Some say that it’s something that is slowly changing. Jain, a French pop artist whose striking, human-rights–themed “Makeba” clip was up for Best Music Video, says she’s seen “a lot of young women starting to record themselves on their own computer” in France, but that she’d like to see women support one another more. “There’s so [many] men controlling the music industry,” she says on the red carpet. “We women don’t encourage each other enough. I hope the next generation is going to be strong and fierce.”
“I think if the music industry was 50/50, there wouldn’t be so much competition [among women],” Bebe Rexha, who accompanied Kesha during “Praying,” says backstage after the performance. “I don’t think we would be fighting each other and hating on each other, which I think a lot for times girls do. It’s important to change that.”
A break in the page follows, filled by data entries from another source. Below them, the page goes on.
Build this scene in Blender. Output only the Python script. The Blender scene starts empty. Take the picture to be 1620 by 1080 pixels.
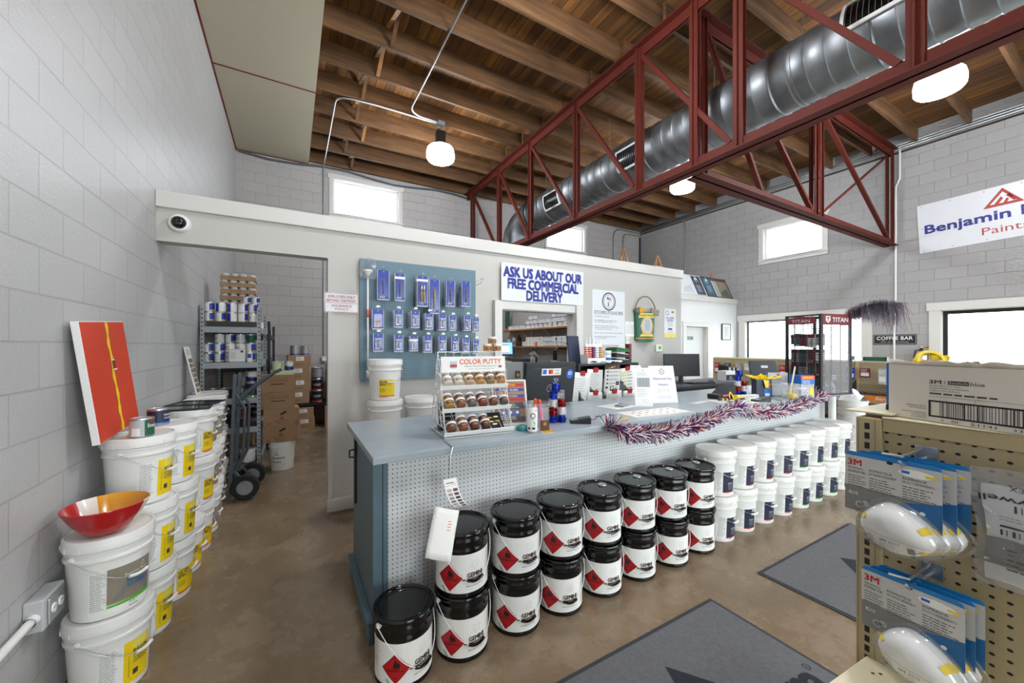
import bpy, bmesh, math, random
from mathutils import Vector, Matrix
PI = math.pi
R = math.radians
C = bpy.context.scene.collection
SC = bpy.context.scene

# ------------------------------------------------------------------ camera, sky, exposure
cam_d = bpy.data.cameras.new('camera')
cam = bpy.data.objects.new('camera', cam_d)
C.objects.link(cam)
cam.location = (0, 0, 1.62)
cam.rotation_euler = (PI / 2, 0, -R(30.05))
cam_d.sensor_width = 36
cam_d.lens = 36 * 605 / 1620
cam_d.shift_y = 7 / 1620
cam_d.clip_start = .05
SC.camera = cam
SC.view_settings.view_transform = 'Standard'
SC.view_settings.look = 'None'
SC.view_settings.exposure = 1.36
SC.view_settings.gamma = 1
SC.view_settings.use_curve_mapping = False
SC.cycles.max_bounces = 7
SC.cycles.diffuse_bounces = 4
SC.cycles.glossy_bounces = 3
SC.cycles.transparent_max_bounces = 12
SC.cycles.sample_clamp_indirect = 6
SC.cycles.caustics_reflective = False
SC.cycles.caustics_refractive = False
world = bpy.data.worlds.new('sky')
SC.world = world
world.use_nodes = True
wn = world.node_tree
bg = wn.nodes['Background']
sky = wn.nodes.new('ShaderNodeTexSky')
sky.sky_type = 'HOSEK_WILKIE'
sky.turbidity = 7
sky.sun_direction = (.35, -.5, .8)
wmix = wn.nodes.new('ShaderNodeMix'); wmix.data_type = 'RGBA'
wmix.inputs[0].default_value = .8
wn.links.new(sky.outputs[0], wmix.inputs[6])
wmix.inputs[7].default_value = (.93, .965, 1, 1)
wn.links.new(wmix.outputs[2], bg.inputs[0])
bg.inputs[1].default_value = 4.6

def portal(name, loc, rot, sx, sy):                       # tells the renderer where the sky enters
    l = bpy.data.lights.new(name, 'AREA'); l.shape = 'RECTANGLE'; l.size = sx; l.size_y = sy
    l.cycles.is_portal = True
    o = bpy.data.objects.new(name, l); C.objects.link(o); o.location = loc; o.rotation_euler = rot
portal('window_portal', (10.72, 4.5, 1.6), (0, R(90), 0), 1.5, 2.6)
portal('window_portal', (10.72, .4, 1.6), (0, R(90), 0), 1.5, 3.6)
portal('window_portal', (10.72, 4.62, 4.2), (0, R(90), 0), 1.0, 1.35)
portal('window_portal', (1.52, 9.5, 4.95), (R(-90), 0, 0), 1.5, .8)
portal('window_portal', (7.3, 9.5, 4.95), (R(-90), 0, 0), 1.5, .8)
portal('window_portal', (4.8, -4.7, 1.75), (R(90), 0, 0), 9.4, 2.9)

# ------------------------------------------------------------------ materials
def lin(h):
    h = h.lstrip('#')
    o = []
    for i in (0, 2, 4):
        v = int(h[i:i + 2], 16) / 255
        o.append(v / 12.92 if v <= .04045 else ((v + .055) / 1.055) ** 2.4)
    return (*o, 1)
MATS = {}
def nmat(name):
    m = bpy.data.materials.new(name); m.use_nodes = True
    nt = m.node_tree
    b = nt.nodes['Principled BSDF']
    MATS[name] = m
    return m, nt, b
def N(nt, t, **k):
    n = nt.nodes.new(t)
    for a, v in k.items(): setattr(n, a, v)
    return n
def mth(nt, op, a, b=None, c=None):
    n = nt.nodes.new('ShaderNodeMath'); n.operation = op
    for i, v in enumerate((a, b, c)):
        if v is None: continue
        if isinstance(v, (int, float)): n.inputs[i].default_value = v
        else: nt.links.new(v, n.inputs[i])
    return n.outputs[0]
def mixc(nt, f, a, b):
    n = nt.nodes.new('ShaderNodeMix'); n.data_type = 'RGBA'
    for i, v in ((0, f), (6, a), (7, b)):
        if isinstance(v, (int, float)): n.inputs[i].default_value = v
        elif isinstance(v, (tuple, list)): n.inputs[i].default_value = v
        else: nt.links.new(v, n.inputs[i])
    return n.outputs[2]
def dark(c, k): return (c[0] * k, c[1] * k, c[2] * k, 1)
def mat(name, col, rough=.5, metal=0, var=.06, scale=9, spec=None, emit=0, coat=0):
    m, nt, b = nmat(name)
    c = lin(col)
    if var:
        no = N(nt, 'ShaderNodeTexNoise'); no.inputs['Scale'].default_value = scale; no.inputs['Detail'].default_value = 4
        tc = N(nt, 'ShaderNodeTexCoord'); nt.links.new(tc.outputs['Object'], no.inputs['Vector'])
        nt.links.new(mixc(nt, no.outputs[0], dark(c, 1 - var * 1.6), dark(c, 1 + var)), b.inputs['Base Color'])
    else:
        b.inputs['Base Color'].default_value = c
    b.inputs['Roughness'].default_value = rough
    b.inputs['Metallic'].default_value = metal
    if spec is not None: b.inputs['Specular IOR Level'].default_value = spec
    if coat: b.inputs['Coat Weight'].default_value = coat
    if emit:
        b.inputs['Emission Color'].default_value = c
        b.inputs['Emission Strength'].default_value = emit
    return m
def clear(name, tint='ffffff', gloss=.12, rough=.03, haze=0):
    m = bpy.data.materials.new(name); m.use_nodes = True; nt = m.node_tree
    nt.nodes.remove(nt.nodes['Principled BSDF'])
    t = N(nt, 'ShaderNodeBsdfTransparent'); t.inputs[0].default_value = lin(tint)
    g = N(nt, 'ShaderNodeBsdfGlossy'); g.inputs[1].default_value = rough
    mx = N(nt, 'ShaderNodeMixShader')
    fr = N(nt, 'ShaderNodeFresnel'); ge = N(nt, 'ShaderNodeNewGeometry')
    nt.links.new(mth(nt, 'SUBTRACT', 1.45, mth(nt, 'MULTIPLY', ge.outputs['Backfacing'], 1.45 - 1 / 1.45)), fr.inputs[0])
    nt.links.new(mth(nt, 'ADD', mth(nt, 'MULTIPLY', fr.outputs[0], .8), gloss), mx.inputs[0])
    nt.links.new(t.outputs[0], mx.inputs[1]); nt.links.new(g.outputs[0], mx.inputs[2])
    out = mx.outputs[0]
    if haze:
        df = N(nt, 'ShaderNodeBsdfDiffuse'); df.inputs[0].default_value = (.85, .85, .87, 1)
        tl = N(nt, 'ShaderNodeBsdfTranslucent'); tl.inputs[0].default_value = (.85, .85, .87, 1)
        m1 = N(nt, 'ShaderNodeMixShader'); nt.links.new(df.outputs[0], m1.inputs[1]); nt.links.new(tl.outputs[0], m1.inputs[2])
        m2 = N(nt, 'ShaderNodeMixShader'); m2.inputs[0].default_value = haze; nt.links.new(out, m2.inputs[1]); nt.links.new(m1.outputs[0], m2.inputs[2]); out = m2.outputs[0]
    nt.links.new(out, nt.nodes['Material Output'].inputs[0])
    MATS[name] = m
def coords(nt, a, b_):                                   # object-space axes a, b as a flat u, v vector
    tc = N(nt, 'ShaderNodeTexCoord'); sp = N(nt, 'ShaderNodeSeparateXYZ'); cb = N(nt, 'ShaderNodeCombineXYZ')
    nt.links.new(tc.outputs['Object'], sp.inputs[0])
    nt.links.new(sp.outputs[a], cb.inputs[0]); nt.links.new(sp.outputs[b_], cb.inputs[1])
    return cb.outputs[0], sp, tc
def blocks(name, a, col, mortar, rough=.42, msize=.006, bump=.5, pit=.35, smooth=.2):
    m, nt, b = nmat(name)
    uv, sp, tc = coords(nt, a, 2)
    wob = N(nt, 'ShaderNodeTexNoise'); wob.inputs['Scale'].default_value = 3.2; wob.inputs['Detail'].default_value = 3
    nt.links.new(tc.outputs['Object'], wob.inputs['Vector'])
    va = N(nt, 'ShaderNodeVectorMath', operation='MULTIPLY_ADD')
    nt.links.new(wob.outputs['Color'], va.inputs[0]); va.inputs[1].default_value = (msize * 1.5,) * 3; nt.links.new(uv, va.inputs[2])
    br = N(nt, 'ShaderNodeTexBrick'); br.offset = .5
    br.inputs['Scale'].default_value = 1; br.inputs['Mortar Size'].default_value = msize
    br.inputs['Mortar Smooth'].default_value = smooth; br.inputs['Brick Width'].default_value = .41; br.inputs['Row Height'].default_value = .205
    c = lin(col)
    br.inputs['Color1'].default_value = dark(c, .97); br.inputs['Color2'].default_value = dark(c, 1.03); br.inputs['Mortar'].default_value = lin(mortar)
    nt.links.new(va.outputs[0], br.inputs['Vector'])
    no = N(nt, 'ShaderNodeTexNoise'); no.inputs['Scale'].default_value = 95; no.inputs['Detail'].default_value = 6
    nt.links.new(tc.outputs['Object'], no.inputs['Vector'])
    big = N(nt, 'ShaderNodeTexNoise'); big.inputs['Scale'].default_value = 1.1; big.inputs['Detail'].default_value = 5
    nt.links.new(tc.outputs['Object'], big.inputs['Vector'])
    k = mth(nt, 'ADD', mth(nt, 'MULTIPLY', no.outputs[0], .16), mth(nt, 'MULTIPLY', big.outputs[0], .14))
    mul = N(nt, 'ShaderNodeMix', data_type='RGBA', blend_type='MULTIPLY'); mul.inputs[0].default_value = 1
    cb = N(nt, 'ShaderNodeCombineColor')
    kk = mth(nt, 'ADD', k, .85)
    for i in range(3): nt.links.new(kk, cb.inputs[i])
    nt.links.new(br.outputs['Color'], mul.inputs[6]); nt.links.new(cb.outputs[0], mul.inputs[7])
    nt.links.new(mul.outputs[2], b.inputs['Base Color'])
    b.inputs['Roughness'].default_value = rough
    bp = N(nt, 'ShaderNodeBump'); bp.inputs['Strength'].default_value = bump; bp.inputs['Distance'].default_value = .006
    nt.links.new(mth(nt, 'SUBTRACT', mth(nt, 'MULTIPLY', no.outputs[0], pit), br.outputs['Fac']), bp.inputs['Height'])
    nt.links.new(bp.outputs[0], b.inputs['Normal'])
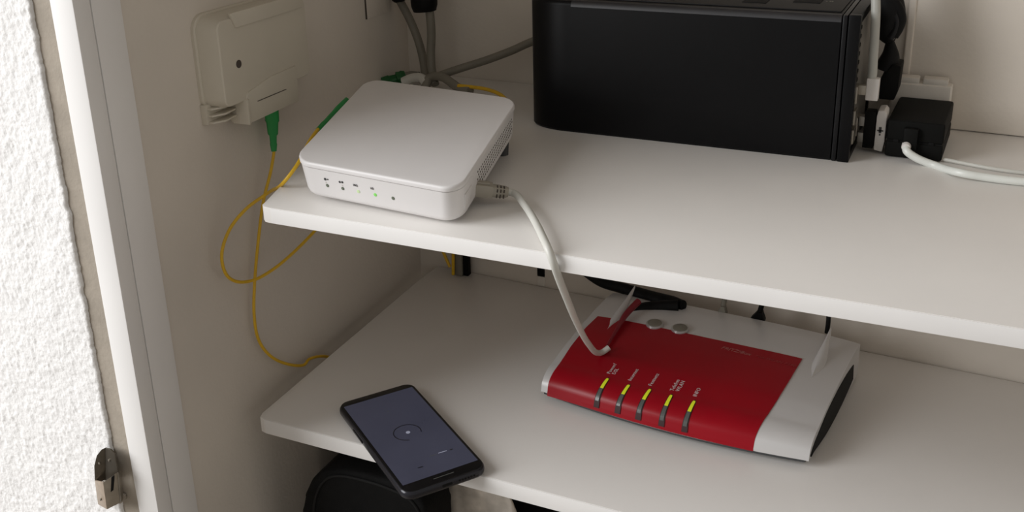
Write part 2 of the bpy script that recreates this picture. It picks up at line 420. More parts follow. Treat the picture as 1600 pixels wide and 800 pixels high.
# ethernet cable: plug, boot and cable as one cord
W0 = RM @ sp
pd = (at_z(792, 299, ZU + 0.0085) - at_z(740, 293.5, ZU + 0.0125)); pd.normalize()
ps = Vector((0, 0, 1)).cross(pd).normalized(); pu = pd.cross(ps)
pstart = at_z(737, 293, ZU + 0.0135)
cord = thing('ethernet_cable', 'light grey network cable drooping from the white router down to the red one', 'cable', T(pstart))
PM = frame((0, 0, 0), pd, ps, pu)
bm = bmesh.new(); add_box(bm, (-0.004, -0.0058, -0.0050), (0.0155, 0.0058, 0.0042), 0.0007, 2, PM)
add_box(bm, (0.002, -0.003, 0.0042), (0.013, 0.003, 0.0056), 0.0005, 2, PM)
link('plug', bm_mesh('plug', bm), 'plug_beige', cord)
bm = bmesh.new()
rings = []
for x, w, h in ((0.0152, 0.0055, 0.0043), (0.0195, 0.0054, 0.0043), (0.0255, 0.0045, 0.0038), (0.0272, 0.0036, 0.0034)):
    rings.append([PM @ Vector((x, w * math.copysign(abs(math.cos(a)) ** 0.6, math.cos(a)), h * math.copysign(abs(math.sin(a)) ** 0.6, math.sin(a)) - 0.0006)) for a in np.linspace(0, 2 * math.pi, 20, endpoint=False)])
add_loft(bm, rings)
boot = link('boot', bm_mesh('boot', bm), 'plug_beige', cord)
for k in range(3):
    x = 0.0182 + 0.0025 * k
    for lo, hi in (((x, -0.0058, -0.0042), (x + 0.0010, -0.0046, -0.0012)), ((x, -0.0058, 0.0002), (x + 0.0010, -0.0046, 0.0026)), ((x, -0.0038, 0.0030), (x + 0.0010, 0.0000, 0.0040))):
        bm = bmesh.new(); add_box(bm, lo, hi, 0.0002, 1, PM); link('relief_slot', bm_mesh('relief_slot', bm), 'dark_hole', boot)
rc = 0.0027
c0 = pstart + PM @ Vector((0.024, 0, -0.0006)); c1 = pstart + PM @ Vector((0.031, 0, -0.0008))
cp = [c0, c1, at_z(818, 318, ZU + 0.0085), at_z(835, 344, ZU + 0.0070), at_z(849, 372, ZU + 0.0055), at_y(857, 390, YU - 0.0030), at_y(864, 409, YU - 0.0052),
      at_y(871.5, 430, YU + 0.002), at_y(885, 465, YU + 0.040), at_y(903, 508, YU + 0.120), at_y(920, 538, YU + 0.19), at_z(932, 551, 0.041)]
# the last stretch lies on the red router and is completed below once its surface is known
CORD = (cord, pstart, cp, rc)

# ================================================================== red router on the lower shelf
W = 0.2455
G1 = at_z(845, 605.5, 0.012); G2 = at_z(1264, 714.5, 0.012)
gu = (G2 - G1).normalized(); W = (G2 - G1).length; gv = Vector((0, 0, 1)).cross(gu)
G0 = Vector((G1.x, G1.y, 0)); D = 0.165
FM = frame(G0, gu, gv, (0, 0, 1)); FI = FM.inverted()
modem = thing('router', 'red and silver router with five yellow lamp bars on the lower shelf', 'router', FM)
_t = np.linspace(0, 1, 13)
HT = (list(0.15 * _t) + [0.3, 0.5, 0.7, 0.9, 1.0], list(0.0115 + 0.0175 * np.sqrt(1 - (1 - _t) ** 2) ** 0.9) + [0.0335, 0.0372, 0.0398, 0.0405, 0.0385])
def vf(u): return -0.0105 * (1 - (2 * u / W - 1) ** 2)
def top_h(u, t):
    e = abs(2 * u / W - 1)
    return float(np.interp(t, *HT)) - 0.0035 * e ** 4
def fs(u, t, off=0.0):
    uu = u + 0.006 * (u / W) * t
    return Vector((uu, vf(u) * (1 - t) ** 2 + D * t, top_h(u, t) + off))
def fsolve(px, py):
    prev = None
    for h in np.linspace(0.048, 0.004, 450):
        p = FI @ at_z(px, py, float(h)); u, t = p.x, p.y / D
        for _ in range(8):
            q = fs(u, max(t, 0.0)); u += p.x - q.x; t += (p.y - q.y) / D
            t = max(t, 0.0)
        q = fs(u, t); gap = h - top_h(u, t) if p.y >= q.y - 1e-4 else 1.0
        if gap <= 0: return u, t
    return u, t
NUu, NT = 60, 44
tl = np.array(sorted(set(list(0.2 * np.linspace(0, 1, 22) ** 1.6) + list(np.linspace(0.2, 1, 24)))))
us = np.linspace(0, W, NUu)
bm = bmesh.new()
topv = [[bm.verts.new(fs(u, t)) for t in tl] for u in us]
def bot_h(t): return 0.0085 - 0.006 * math.sin(min(t / 0.75, 1) * math.pi / 2)
botv = [[bm.verts.new(fs(u, t).xy.to_3d() + Vector((0, 0, bot_h(t)))) for t in tl] for u in us]
for A, flip in ((topv, 0), (botv, 1)):
    for i in range(NUu - 1):
        for j in range(len(tl) - 1):
            q = (A[i][j], A[i + 1][j], A[i + 1][j + 1], A[i][j + 1]); bm.faces.new(q if not flip else q[::-1])
for i in range(NUu - 1):
    for j in (0, len(tl) - 1): bm.faces.new((topv[i][j], botv[i][j], botv[i + 1][j], topv[i + 1][j]))
for j in range(len(tl) - 1):
    for i in (0, NUu - 1): bm.faces.new((topv[i][j], topv[i][j + 1], botv[i][j + 1], botv[i][j]))
link('shell', bm_mesh('shell', bm, angle=45), 'silver_plastic', modem)
# dark base tray below the shell
bm = bmesh.new()
ring = lambda ins, h: [Vector((x, y, h)) for x, y in [(ins + (W - 2 * ins) * a, ins + 0.008 + (D - 0.016 - 2 * ins) * b) for a, b in rrect(1, 1, 0.08, 5)]]
add_loft(bm, [ring(0.016, 0.0), ring(0.012, 0.004), ring(0.004, 0.0085)])
link('base', bm_mesh('base', bm), 'base_dark', modem)
# dark under-lip line along the front
bm = bmesh.new()
rings = []
for u in np.linspace(0.003, W - 0.003, 40):
    p = fs(u, 0.0); rings.append([Vector((p.x, p.y + a, b)) for a, b in ((0.0005, 0.0084), (0.006, 0.0090), (0.012, 0.0064), (0.010, 0.0040), (0.0030, 0.0046), (0.0008, 0.0060))])
add_loft(bm, rings)
link('front_lip', bm_mesh('front_lip', bm), 'base_dark', modem)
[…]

Similarly, a sense of unity is what brought Lauper to this year’s Grammys. The reason she wanted to participate in Kesha’s show of force, she says, was because “nobody believed [Kesha],” when the singer accused producer Dr. Luke of drugging her and sexually assaulting her. “How would people [who doubted her] react if that happened to them?” she exclaimed, looking agitated. (Dr. Luke has denied all charges.)
“I had a lot of weird things happen to me in my life, but I always learned from it,” Lauper says. “I’m still standing. I come from a long line of strong women. My grandmother couldn’t speak English. She was in an arranged marriage with her cousin and she was treated like a fucking servant. Women are treated badly. And maybe it’s my Sicilian background, but I do know underneath all anger is grief and after the grief is done, there’s bliss because we can heal. We’re not at that point yet. We still have to speak up.”